Ich wünsche euch klaren Blick für das, was sich in euch, mit euch und um euch herum tut – und sei es noch so weit entfernt. Es gibt nur die eine Welt in unserer Verantwortung.
Bleibt hartnäckig, konsequent, aber flexibel, um mit euren kommunikativen Kompetenzen Probleme aufzugreifen und strittige Fragen zu klären.
Nutzt eure Freiräume, um Grenzen zu überwinden, Neues auszuprobieren und Bewährtes zu stabilisieren.
Lasst euch nicht verunsichern von denen, die euch vorgeben wollen, wie „man“ als Frau, Mutter, in der Berufswelt Stehende zu leben, zu funktionieren hat. Geht euren Weg – in Abstimmung mit dem oder der oder denjenigen, die es mit angeht.
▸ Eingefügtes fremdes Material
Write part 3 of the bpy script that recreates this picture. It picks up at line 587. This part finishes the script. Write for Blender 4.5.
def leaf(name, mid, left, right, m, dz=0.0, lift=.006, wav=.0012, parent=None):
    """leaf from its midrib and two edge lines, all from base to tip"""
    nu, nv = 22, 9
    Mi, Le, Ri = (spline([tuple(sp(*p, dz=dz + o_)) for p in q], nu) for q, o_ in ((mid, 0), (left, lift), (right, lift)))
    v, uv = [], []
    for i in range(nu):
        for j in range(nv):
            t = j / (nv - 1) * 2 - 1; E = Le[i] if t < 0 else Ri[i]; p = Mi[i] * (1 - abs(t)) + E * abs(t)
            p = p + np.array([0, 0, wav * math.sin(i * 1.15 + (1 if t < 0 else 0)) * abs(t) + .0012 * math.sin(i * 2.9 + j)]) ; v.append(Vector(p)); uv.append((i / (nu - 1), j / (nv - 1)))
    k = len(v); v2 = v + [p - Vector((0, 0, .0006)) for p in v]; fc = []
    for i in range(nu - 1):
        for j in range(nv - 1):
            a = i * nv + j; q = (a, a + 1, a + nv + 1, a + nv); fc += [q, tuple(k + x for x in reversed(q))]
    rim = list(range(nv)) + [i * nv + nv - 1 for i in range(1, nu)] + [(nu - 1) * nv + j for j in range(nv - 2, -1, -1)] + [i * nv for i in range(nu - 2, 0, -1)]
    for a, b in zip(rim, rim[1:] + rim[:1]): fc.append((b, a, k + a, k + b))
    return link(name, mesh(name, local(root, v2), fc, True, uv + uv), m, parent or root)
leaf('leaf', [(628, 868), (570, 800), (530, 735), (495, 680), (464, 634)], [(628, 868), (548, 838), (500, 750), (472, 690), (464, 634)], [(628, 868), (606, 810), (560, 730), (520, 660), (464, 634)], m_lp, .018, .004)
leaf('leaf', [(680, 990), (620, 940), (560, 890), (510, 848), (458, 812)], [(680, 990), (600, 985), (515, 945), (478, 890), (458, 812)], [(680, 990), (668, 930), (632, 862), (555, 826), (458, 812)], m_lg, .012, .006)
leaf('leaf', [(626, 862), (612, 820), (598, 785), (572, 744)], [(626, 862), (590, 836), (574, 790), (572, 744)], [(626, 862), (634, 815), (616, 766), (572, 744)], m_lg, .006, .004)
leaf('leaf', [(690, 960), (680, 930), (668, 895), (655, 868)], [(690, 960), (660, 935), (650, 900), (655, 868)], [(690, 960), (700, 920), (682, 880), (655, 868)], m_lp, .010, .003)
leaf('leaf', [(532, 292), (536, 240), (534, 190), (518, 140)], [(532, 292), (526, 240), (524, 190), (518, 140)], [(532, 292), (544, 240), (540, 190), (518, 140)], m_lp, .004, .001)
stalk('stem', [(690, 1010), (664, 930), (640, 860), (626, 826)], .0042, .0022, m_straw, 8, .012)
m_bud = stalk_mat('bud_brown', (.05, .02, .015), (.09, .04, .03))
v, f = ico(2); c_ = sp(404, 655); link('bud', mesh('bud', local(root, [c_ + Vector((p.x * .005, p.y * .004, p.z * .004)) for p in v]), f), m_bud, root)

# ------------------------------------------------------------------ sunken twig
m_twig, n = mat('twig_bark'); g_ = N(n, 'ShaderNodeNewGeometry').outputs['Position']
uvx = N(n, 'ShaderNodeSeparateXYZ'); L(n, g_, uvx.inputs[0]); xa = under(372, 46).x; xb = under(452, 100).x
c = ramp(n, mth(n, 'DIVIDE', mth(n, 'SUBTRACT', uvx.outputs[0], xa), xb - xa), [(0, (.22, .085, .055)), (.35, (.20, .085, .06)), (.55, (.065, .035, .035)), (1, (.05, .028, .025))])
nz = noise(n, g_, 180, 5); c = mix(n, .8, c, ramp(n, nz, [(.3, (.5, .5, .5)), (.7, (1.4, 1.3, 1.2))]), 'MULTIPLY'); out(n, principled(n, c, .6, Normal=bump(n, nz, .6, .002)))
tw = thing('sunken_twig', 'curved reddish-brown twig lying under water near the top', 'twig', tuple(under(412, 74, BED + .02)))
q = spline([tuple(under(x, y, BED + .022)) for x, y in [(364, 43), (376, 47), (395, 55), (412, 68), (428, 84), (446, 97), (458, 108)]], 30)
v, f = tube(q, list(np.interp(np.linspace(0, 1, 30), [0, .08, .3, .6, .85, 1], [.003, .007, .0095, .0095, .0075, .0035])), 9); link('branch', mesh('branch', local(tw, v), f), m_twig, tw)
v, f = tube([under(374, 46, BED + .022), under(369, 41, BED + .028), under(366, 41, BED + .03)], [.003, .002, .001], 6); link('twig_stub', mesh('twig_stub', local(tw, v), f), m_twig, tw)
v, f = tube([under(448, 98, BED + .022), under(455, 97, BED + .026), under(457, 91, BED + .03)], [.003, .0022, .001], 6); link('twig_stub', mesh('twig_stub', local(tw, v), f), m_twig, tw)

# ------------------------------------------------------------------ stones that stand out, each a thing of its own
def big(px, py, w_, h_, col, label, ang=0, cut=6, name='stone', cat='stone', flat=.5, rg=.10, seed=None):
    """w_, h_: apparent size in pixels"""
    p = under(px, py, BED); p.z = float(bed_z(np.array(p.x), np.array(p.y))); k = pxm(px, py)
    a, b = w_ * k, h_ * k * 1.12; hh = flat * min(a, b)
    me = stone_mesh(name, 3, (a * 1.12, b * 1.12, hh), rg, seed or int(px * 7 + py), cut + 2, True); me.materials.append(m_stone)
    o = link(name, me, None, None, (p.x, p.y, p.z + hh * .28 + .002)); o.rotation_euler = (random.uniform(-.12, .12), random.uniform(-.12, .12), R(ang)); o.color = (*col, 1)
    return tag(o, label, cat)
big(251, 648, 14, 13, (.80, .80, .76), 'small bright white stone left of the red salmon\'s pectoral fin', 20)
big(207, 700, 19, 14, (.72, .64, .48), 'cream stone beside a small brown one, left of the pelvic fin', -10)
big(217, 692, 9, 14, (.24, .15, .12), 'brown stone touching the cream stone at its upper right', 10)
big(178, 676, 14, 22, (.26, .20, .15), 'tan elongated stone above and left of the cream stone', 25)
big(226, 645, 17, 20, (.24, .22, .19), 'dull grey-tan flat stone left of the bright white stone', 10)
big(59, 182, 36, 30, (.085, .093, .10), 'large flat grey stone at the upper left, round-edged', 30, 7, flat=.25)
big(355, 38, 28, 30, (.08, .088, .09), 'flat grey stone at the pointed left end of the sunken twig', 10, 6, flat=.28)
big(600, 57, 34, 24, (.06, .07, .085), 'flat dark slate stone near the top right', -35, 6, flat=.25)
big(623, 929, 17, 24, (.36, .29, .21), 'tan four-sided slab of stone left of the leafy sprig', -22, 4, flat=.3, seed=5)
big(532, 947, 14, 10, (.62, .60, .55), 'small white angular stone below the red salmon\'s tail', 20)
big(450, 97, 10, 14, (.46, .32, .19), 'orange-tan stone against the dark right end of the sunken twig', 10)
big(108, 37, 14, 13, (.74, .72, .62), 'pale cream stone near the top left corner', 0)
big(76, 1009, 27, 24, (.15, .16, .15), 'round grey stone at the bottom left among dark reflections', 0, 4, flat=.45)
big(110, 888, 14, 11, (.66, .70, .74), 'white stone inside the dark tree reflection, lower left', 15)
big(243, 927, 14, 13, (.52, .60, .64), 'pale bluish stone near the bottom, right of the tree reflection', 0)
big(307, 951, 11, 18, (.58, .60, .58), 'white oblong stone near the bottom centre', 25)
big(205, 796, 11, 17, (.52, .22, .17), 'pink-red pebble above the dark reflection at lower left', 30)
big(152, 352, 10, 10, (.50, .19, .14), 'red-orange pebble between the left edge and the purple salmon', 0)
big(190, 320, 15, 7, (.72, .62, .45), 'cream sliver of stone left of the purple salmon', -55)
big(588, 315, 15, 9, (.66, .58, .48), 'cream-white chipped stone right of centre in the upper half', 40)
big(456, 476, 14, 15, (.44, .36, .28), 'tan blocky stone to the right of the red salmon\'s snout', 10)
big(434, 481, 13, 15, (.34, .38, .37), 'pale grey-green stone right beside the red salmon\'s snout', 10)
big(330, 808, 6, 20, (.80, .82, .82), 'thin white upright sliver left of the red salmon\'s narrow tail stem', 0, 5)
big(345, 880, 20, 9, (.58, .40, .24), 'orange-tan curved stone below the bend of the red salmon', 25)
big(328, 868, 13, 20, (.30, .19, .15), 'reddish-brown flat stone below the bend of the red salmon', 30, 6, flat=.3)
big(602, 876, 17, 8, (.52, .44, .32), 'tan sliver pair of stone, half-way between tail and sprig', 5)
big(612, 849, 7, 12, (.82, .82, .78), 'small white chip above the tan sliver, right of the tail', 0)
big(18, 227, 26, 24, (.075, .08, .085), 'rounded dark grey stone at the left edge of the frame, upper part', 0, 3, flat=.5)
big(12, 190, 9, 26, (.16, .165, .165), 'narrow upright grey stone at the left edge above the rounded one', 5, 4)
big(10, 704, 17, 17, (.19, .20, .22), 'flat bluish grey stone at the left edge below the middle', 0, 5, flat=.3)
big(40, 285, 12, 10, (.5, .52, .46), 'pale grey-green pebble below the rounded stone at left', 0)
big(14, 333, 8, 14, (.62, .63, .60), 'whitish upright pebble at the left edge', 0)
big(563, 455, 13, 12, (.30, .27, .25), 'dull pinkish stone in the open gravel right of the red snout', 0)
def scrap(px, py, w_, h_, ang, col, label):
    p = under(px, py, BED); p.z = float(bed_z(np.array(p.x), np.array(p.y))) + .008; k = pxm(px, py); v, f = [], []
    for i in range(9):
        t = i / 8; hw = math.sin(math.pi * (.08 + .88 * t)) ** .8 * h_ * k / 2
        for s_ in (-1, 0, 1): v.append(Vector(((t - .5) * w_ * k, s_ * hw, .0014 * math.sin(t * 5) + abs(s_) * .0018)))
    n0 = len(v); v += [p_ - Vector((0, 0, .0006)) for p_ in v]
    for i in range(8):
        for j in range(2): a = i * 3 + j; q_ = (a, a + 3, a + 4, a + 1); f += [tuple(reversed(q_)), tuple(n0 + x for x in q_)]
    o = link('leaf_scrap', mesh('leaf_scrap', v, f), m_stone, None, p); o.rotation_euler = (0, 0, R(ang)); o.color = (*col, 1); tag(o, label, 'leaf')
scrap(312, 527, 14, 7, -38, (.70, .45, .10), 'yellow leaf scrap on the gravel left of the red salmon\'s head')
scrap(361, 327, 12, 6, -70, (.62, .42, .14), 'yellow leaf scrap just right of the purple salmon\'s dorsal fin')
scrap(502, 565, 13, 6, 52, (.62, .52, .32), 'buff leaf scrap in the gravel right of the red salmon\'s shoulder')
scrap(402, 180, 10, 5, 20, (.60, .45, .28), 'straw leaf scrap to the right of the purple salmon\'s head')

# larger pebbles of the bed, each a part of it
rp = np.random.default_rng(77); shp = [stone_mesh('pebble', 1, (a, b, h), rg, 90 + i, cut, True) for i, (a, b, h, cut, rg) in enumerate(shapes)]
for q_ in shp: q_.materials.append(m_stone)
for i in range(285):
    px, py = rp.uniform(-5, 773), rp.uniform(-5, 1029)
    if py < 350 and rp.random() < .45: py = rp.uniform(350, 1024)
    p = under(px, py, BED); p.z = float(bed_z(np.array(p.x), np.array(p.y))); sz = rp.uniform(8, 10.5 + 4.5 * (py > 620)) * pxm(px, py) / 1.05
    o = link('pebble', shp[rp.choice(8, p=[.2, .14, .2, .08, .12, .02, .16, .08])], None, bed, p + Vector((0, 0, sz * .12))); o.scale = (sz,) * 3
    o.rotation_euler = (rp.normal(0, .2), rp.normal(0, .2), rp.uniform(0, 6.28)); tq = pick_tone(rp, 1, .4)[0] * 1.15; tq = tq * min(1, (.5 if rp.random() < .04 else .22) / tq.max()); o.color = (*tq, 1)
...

Lasst euch kein x für ein u vormachen. Lasst euch keine Hirngespinste als das eigentlich Eure aufdrängen. Geht euren Weg, nehmt andere mit oder geht alleine, wenn nötig.
Beschränkt euch nicht auf das unmittelbar Erreichbare, das, was sowieso ansteht, getan werden muss oder im Zeitgeist erforderlich scheint. Habt Lust auf das immer Mehr dieser Welt, habt Lust auf einen Blick noch hinter dieses Mehr oder darüber hinaus. Gott ist wahrscheinlicher, als viele vermuten. Wo Hoffnung die Neugier weckt und mit ihr in den Glauben eindringt, ihn beflügelt, kann Gott attraktiv werden und mit ihm ein immer unbekanntes, vielleicht sogar ewiges Leben.
Jetzt dürfen wir unsere Gedanken wieder hierhin zurückholen. Jetzt wird es ernst. Ihr erhaltet eure Abiturzeugnisse.